The HOME Survey program consisted of a total of 5 cruises to the Hawaiian ridge. These cruises were conducted by the world's leading oceanographers on state-of-the-art scientific research vessels, the R/V Revelle and the R/V Wecoma . Each vessel was equipped with the very latest technology for measuring temperature, salinity, horizontal and vertical velocity, turbulent energy dissipation, optical attenuation and acoustic backscatter. Horizontal resolution was as fine as O(1 m), with ranges of roughly 1000 km along-ridge and 100 km across-ridge. The finest vertical resolution was O(1 cm), ranging over the entire ocean depth.

Following is a summary of each cruise, all cruises took place in 2000: .
Vessel Duration Summary
R/V Revelle 8/29-9/29 Broad along-ridge surveys of stratification and shear were conducted with Sea Soar.
" 10/04-11/06 Across-ridge surveys of shear, stratification, and dissipation at sites identified in the first cruise as hot spots conducted with AMP.
R/V Wecoma 10/04-11/06 Full depth surveys of representative topographic sites, and of hot spots identified in the first two cruises were conducted with AVP
" 11/02-11/05 Instrument moorings deployed at hotspots for measurement of tidal variablity.
" 11/10-12/10 Deep surveys of mixing hot spots using Marlin.

Preliminary Results-Tides to Turbulence

The HOME Survey was successfully completed in December of 2000. Over the course of the five cruises comprising the Survey, hundreds of hours of data were collected by each instrument involved. Much of that data has been analyzed, and some very exciting results are beginning to emerge.

All HOME Survey goals have been met. Physical quantites, such as shear, stratification, and dissipation, which are the ocean's signatures for turbulent mixing, have been adequately measured on and around the Hawaiian Ridge. Areas of intense mixing have been located which will be very suitable for the Nearfield experiment.

In addition, the processes causing turbulence along the ridge are also beginning to come to light. HOME measurements provide striking evidence that energy is being transferred from the incident tide to internal waves which then break, giving rise to turbulence. This conversion from the tides to turbulence represents a cascade of energy from the very large tidal scales of 1000's of kilometers, down to the relatively tiny scale of turbulent dissipation, approximately 1 cm.

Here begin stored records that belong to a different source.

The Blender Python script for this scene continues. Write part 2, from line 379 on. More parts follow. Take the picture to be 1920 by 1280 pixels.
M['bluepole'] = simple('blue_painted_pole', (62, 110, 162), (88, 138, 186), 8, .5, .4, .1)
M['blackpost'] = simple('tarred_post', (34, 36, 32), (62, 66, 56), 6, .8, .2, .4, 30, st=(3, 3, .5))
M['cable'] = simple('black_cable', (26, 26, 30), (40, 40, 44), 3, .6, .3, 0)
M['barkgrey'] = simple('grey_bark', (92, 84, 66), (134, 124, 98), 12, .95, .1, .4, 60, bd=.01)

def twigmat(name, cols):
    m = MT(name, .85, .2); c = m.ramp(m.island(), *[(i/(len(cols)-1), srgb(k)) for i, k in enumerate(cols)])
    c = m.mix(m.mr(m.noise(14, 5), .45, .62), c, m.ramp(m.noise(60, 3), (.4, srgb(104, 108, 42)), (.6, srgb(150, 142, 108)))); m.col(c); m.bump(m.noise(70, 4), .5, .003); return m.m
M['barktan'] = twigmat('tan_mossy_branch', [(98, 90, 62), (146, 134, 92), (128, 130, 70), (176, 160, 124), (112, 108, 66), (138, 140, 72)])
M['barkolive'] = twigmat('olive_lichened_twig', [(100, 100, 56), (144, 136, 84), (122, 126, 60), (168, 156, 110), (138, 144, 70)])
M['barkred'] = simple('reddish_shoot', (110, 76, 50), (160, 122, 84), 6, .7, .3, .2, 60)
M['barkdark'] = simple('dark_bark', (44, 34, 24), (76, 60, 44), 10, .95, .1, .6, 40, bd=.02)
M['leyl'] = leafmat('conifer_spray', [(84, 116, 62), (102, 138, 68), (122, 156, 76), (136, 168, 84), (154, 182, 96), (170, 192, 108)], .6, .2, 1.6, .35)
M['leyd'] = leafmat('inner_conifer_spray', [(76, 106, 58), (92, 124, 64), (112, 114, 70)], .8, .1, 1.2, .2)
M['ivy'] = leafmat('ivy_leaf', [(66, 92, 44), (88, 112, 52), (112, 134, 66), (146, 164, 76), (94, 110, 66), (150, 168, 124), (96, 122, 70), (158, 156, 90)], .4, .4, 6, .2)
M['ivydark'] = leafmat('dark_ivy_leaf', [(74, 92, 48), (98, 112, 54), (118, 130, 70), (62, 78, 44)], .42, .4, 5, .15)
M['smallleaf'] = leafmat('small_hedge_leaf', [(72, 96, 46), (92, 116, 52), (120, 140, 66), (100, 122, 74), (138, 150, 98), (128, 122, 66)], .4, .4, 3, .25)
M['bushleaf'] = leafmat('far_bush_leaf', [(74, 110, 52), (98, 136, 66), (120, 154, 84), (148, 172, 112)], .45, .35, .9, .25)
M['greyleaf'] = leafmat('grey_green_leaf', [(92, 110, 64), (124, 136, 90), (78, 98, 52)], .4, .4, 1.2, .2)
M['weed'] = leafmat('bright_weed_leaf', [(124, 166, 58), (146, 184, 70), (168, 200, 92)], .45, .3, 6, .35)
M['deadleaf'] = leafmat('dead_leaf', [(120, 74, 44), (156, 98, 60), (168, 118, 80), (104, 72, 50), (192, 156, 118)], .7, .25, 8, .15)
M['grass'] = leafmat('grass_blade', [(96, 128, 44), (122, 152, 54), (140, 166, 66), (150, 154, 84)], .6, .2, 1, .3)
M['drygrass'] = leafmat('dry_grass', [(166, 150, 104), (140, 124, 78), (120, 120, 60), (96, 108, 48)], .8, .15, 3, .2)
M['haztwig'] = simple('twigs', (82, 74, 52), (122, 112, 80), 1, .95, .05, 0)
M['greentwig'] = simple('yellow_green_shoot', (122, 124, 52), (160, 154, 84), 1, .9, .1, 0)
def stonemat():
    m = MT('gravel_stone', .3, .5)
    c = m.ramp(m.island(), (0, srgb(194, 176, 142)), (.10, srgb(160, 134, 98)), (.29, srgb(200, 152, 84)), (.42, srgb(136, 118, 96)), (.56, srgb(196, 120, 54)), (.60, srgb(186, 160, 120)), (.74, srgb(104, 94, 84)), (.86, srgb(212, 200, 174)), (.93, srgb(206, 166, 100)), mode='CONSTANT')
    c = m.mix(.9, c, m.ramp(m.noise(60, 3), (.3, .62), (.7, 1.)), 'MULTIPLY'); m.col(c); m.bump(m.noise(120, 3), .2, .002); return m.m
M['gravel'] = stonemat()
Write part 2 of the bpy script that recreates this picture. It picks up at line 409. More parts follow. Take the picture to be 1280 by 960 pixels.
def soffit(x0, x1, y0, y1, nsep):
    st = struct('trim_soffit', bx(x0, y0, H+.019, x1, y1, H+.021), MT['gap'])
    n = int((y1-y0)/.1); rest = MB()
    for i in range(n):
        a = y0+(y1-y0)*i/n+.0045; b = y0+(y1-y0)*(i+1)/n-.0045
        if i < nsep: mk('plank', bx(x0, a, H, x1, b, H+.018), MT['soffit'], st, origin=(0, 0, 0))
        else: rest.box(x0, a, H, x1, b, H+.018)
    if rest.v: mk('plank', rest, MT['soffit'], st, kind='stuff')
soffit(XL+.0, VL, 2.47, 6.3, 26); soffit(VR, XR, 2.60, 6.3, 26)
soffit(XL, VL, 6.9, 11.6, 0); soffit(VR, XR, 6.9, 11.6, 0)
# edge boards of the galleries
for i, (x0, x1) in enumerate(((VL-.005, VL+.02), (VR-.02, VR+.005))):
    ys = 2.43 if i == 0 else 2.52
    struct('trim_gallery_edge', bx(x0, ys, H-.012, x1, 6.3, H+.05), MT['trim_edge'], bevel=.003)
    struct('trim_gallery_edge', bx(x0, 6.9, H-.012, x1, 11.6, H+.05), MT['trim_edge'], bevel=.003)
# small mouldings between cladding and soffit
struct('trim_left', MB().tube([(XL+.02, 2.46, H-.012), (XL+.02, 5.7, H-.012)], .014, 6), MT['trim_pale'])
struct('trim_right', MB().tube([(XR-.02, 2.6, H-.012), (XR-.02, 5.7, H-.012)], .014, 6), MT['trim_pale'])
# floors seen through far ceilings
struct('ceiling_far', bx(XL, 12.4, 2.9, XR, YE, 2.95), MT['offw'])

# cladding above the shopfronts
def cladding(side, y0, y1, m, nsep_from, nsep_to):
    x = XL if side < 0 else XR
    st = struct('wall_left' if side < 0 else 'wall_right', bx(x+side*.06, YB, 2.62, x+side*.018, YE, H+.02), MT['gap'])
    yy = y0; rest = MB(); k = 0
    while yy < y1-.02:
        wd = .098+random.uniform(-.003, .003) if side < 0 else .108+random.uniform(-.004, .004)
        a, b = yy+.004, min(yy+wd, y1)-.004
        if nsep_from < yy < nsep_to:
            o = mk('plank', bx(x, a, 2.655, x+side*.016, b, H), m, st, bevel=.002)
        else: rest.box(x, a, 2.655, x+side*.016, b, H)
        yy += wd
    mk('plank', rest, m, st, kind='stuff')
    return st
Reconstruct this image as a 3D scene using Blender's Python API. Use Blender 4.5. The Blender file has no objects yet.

Evidence for this cascade is pieced together from several different aspects of HOME. The figure above shows the energy flux associated with internal waves on and around the Hawaiian Ridge. The green arrows represent fluxes calculated by a computational simulation, and the red arrows represent energy fluxes as measured by the AVP as part of HOME. The length of the arrows indicates the strength of the energy transport. The fact that the arrows are always pointed away from the ridge indicates that the ridge is a source of internal wave energy. This is in close agreement with computational models which indicate that the Hawaiian Ridge is a sink of tidal energy. The tidal energy seems to be converted to internal wave energy at the Ridge. Notice that some arrows are longer than others. This indicates that the energy conversion from tide to internal is stronger at certain locations. The Nearfield experiment, which will look much more closely at the generation of turbulence, will take place in the channel east of Kauai, a region of intense energy conversion.

The next figure is a contour plot of ocean temperature as a function of time and depth as recorded by a HOME mooring in the Eastern Kauai Channel. Notice how the temperature is cooler with depth, as you'd expect. The other important feature is the prominent oscillation of the temperature contours, which are direct evidence of internal waves. The period of the oscillation is very close to the tidal period of approximately 12 hours. Also note that the peak to peak amplitude is nearly 300 m! These internal wave are quite steep, and there is evidence, not presented here, of internal wave breaking on the Hawaiian Ridge.

The top panel of the figure at left shows the variance of vertical isopycnal displacement as measured across the ridge. An "isopycnal" is a line of constant water density, which oceanographers expect to be completely flat if there were no internal waves or currents. Hence, the diplacement of the isopycnals is another measure of internal wave activity. From the figure we see that isopycnal displacement is peaked south of the Ridge. The bottom panel shows the variance of vertical velocity gradient along the same isopycnals. Vertical velocity gradient is a signature of turbulence. Note that it is peaked over the ridge.

The last step in the tides to turbulence cascade is the turbulence itself. The bottom figure is a plot of turbulent dissipation at the French Frigate Shoals by AVP, AMP, and Marlin . The bottom panel is a profile of the Ridge. The top panel displays individual measurements by the different instruments (colored points), and an average of all the instruments (solid lines). Note that turbulent dissipation reaches a maximum at the peak of the ridge, and decays away from the ridge. The dotted line shows the open ocean value of turbulent dissipation. Note that the measured values are always larger, in accordance with the theory that mixing is enhanced at abrupt topography.

Though these results illuminate the processes taking place in the world's oceans to keep the ocean well mixed, many questions remain unanswered. There are a number of physical processes which could explain these results. More precise investigations will be made during the HOME Nearfield experiment which will take place in October 2002.

Analysis of HOME Survey data is continuing. Future goals include a careful accounting of the energy budget for Tides-to-Turbulence processing on the Hawaiian Ridge.